A block of data
☆ ☆ ☆ ☆ ☆ ☆ ☆

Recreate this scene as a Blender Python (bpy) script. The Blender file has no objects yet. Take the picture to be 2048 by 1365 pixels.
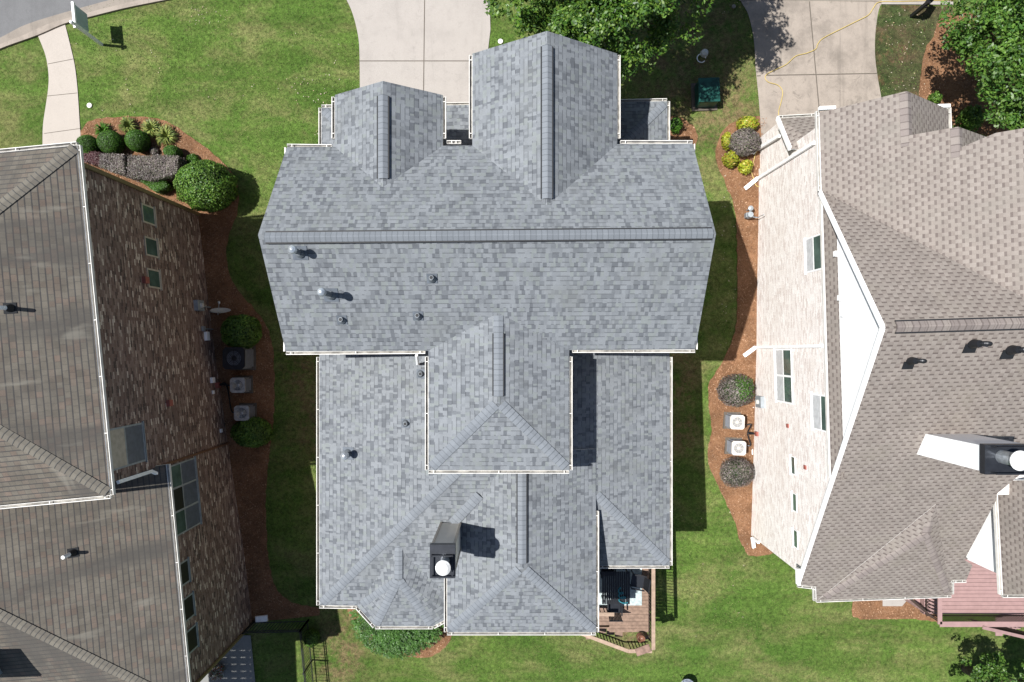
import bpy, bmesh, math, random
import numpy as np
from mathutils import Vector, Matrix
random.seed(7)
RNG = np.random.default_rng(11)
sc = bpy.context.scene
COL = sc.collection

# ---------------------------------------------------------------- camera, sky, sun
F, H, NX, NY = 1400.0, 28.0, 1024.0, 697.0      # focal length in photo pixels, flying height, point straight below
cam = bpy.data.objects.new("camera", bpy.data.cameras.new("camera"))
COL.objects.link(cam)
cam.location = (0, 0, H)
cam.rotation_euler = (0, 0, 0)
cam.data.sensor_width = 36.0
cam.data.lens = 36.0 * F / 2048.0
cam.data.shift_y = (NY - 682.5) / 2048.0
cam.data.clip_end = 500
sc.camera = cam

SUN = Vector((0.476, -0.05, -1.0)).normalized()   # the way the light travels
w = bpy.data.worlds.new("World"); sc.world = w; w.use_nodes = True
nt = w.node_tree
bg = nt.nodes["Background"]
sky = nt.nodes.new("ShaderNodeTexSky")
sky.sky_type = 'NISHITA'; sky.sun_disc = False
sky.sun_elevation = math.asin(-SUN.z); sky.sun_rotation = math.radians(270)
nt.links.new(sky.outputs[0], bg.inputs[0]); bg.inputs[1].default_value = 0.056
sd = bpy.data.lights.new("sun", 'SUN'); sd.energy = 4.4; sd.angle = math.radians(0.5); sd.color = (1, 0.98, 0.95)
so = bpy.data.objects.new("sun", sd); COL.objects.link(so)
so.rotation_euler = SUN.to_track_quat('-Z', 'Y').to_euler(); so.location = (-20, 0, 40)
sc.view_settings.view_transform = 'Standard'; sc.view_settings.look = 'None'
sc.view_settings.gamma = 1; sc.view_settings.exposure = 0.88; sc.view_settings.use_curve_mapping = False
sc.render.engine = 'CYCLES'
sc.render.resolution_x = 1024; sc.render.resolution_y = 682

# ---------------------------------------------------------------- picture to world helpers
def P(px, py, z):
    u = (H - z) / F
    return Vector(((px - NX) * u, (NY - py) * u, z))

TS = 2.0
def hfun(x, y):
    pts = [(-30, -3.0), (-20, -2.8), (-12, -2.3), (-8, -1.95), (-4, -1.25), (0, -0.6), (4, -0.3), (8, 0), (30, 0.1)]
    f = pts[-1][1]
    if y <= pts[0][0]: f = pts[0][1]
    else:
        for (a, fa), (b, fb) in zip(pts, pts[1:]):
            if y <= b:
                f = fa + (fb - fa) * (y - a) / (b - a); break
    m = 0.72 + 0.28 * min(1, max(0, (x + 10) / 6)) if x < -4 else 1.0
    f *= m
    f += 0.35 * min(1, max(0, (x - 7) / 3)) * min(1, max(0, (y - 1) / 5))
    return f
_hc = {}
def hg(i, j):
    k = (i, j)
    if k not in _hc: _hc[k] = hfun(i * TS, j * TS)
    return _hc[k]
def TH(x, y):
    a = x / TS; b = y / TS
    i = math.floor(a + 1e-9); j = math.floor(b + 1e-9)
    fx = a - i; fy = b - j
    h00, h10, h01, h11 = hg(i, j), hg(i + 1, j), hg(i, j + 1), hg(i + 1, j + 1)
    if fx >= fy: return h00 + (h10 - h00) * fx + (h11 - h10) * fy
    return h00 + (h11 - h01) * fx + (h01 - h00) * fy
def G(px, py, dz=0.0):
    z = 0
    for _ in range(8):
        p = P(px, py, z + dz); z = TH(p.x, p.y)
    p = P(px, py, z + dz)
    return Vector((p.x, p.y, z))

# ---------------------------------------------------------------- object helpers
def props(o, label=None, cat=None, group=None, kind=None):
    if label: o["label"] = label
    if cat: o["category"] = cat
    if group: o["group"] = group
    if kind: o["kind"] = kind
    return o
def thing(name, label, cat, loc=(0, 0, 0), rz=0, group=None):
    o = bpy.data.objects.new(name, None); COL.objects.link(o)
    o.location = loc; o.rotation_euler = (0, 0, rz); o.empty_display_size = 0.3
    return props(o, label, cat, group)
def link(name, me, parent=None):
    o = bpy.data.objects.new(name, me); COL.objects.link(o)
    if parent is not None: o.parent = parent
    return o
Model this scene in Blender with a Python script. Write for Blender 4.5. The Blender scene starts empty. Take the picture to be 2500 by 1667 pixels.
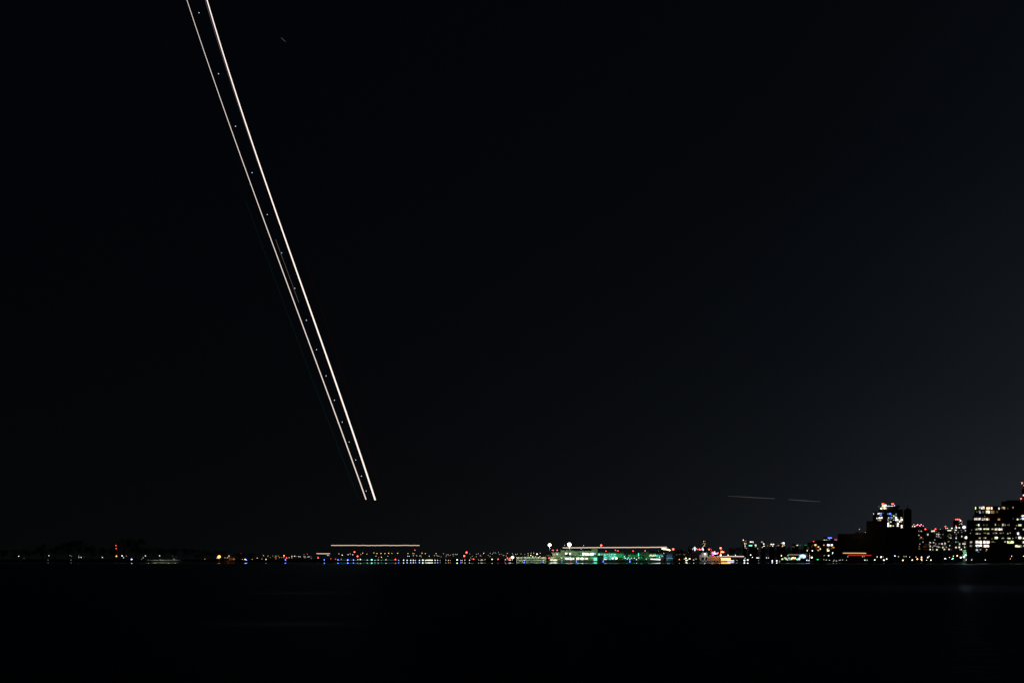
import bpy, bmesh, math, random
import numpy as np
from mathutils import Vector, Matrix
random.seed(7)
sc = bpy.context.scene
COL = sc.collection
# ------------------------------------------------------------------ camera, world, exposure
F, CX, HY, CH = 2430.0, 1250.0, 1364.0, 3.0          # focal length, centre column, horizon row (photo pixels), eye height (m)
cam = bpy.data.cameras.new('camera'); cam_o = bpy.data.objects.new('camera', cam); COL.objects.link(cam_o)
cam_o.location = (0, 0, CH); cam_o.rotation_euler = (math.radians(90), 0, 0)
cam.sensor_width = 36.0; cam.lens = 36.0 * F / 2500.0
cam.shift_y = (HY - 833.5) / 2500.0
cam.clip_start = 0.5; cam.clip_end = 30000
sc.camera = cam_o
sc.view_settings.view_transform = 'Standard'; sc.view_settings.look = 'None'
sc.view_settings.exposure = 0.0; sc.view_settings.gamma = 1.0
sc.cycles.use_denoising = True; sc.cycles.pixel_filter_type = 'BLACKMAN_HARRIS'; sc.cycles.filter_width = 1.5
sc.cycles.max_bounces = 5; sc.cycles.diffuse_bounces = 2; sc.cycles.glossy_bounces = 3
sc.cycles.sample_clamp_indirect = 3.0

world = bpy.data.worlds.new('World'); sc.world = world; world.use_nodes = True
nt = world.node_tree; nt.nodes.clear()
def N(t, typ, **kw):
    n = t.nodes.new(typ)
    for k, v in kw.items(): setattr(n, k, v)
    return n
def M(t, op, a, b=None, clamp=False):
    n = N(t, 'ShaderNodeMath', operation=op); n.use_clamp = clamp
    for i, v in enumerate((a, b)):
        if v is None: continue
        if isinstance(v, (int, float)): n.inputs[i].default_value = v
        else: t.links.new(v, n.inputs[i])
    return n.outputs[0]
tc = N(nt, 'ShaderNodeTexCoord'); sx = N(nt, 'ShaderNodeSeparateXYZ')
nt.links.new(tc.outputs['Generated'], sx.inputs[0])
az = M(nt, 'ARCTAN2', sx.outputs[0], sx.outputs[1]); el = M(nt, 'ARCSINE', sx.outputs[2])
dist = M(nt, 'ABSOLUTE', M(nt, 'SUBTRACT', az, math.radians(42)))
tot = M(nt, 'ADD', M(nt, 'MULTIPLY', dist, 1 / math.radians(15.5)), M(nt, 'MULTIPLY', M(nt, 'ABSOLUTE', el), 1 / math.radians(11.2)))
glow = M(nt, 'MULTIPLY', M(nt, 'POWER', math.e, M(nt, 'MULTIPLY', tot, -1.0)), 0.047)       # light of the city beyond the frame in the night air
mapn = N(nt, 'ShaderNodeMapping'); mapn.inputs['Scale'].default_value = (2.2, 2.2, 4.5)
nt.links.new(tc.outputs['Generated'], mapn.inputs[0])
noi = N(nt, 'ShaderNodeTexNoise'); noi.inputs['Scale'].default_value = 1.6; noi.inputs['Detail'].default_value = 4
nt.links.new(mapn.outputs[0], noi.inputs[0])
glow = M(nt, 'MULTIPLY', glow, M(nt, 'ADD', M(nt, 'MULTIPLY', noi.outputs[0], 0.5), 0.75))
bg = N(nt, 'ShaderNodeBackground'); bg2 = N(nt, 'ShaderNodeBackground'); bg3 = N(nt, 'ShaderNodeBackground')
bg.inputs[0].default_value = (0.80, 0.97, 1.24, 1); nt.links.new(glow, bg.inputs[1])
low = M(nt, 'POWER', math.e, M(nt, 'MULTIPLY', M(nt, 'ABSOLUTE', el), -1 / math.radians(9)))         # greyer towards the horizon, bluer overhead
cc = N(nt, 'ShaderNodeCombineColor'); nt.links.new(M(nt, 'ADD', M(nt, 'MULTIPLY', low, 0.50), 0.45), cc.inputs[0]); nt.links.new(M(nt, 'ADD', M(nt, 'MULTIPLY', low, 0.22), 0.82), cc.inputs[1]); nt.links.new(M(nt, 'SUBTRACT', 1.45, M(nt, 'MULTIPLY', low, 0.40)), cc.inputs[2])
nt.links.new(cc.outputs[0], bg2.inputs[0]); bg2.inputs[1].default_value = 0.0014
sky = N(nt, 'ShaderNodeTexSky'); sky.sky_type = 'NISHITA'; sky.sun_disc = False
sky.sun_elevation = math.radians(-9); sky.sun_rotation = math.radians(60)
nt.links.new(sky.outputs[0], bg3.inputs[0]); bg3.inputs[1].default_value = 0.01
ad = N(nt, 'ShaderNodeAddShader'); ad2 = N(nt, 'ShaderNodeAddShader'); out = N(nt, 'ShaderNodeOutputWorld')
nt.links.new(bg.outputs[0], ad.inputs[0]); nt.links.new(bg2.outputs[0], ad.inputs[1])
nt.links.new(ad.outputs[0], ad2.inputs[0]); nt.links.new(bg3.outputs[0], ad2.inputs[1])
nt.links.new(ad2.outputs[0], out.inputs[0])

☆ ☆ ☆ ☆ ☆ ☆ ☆

REQUIREMENTS: In the records above, find each line holding "objects" and copy it.

CORRECT RESULT:
Recreate this scene as a Blender Python (bpy) script. The Blender file has no objects yet. Take the picture to be 2048 by 1365 pixels.
cam = bpy.data.objects.new("camera", bpy.data.cameras.new("camera"))
COL.objects.link(cam)
so = bpy.data.objects.new("sun", sd); COL.objects.link(so)
    o = bpy.data.objects.new(name, None); COL.objects.link(o)
    o = bpy.data.objects.new(name, me); COL.objects.link(o)
cam = bpy.data.cameras.new('camera'); cam_o = bpy.data.objects.new('camera', cam); COL.objects.link(cam_o)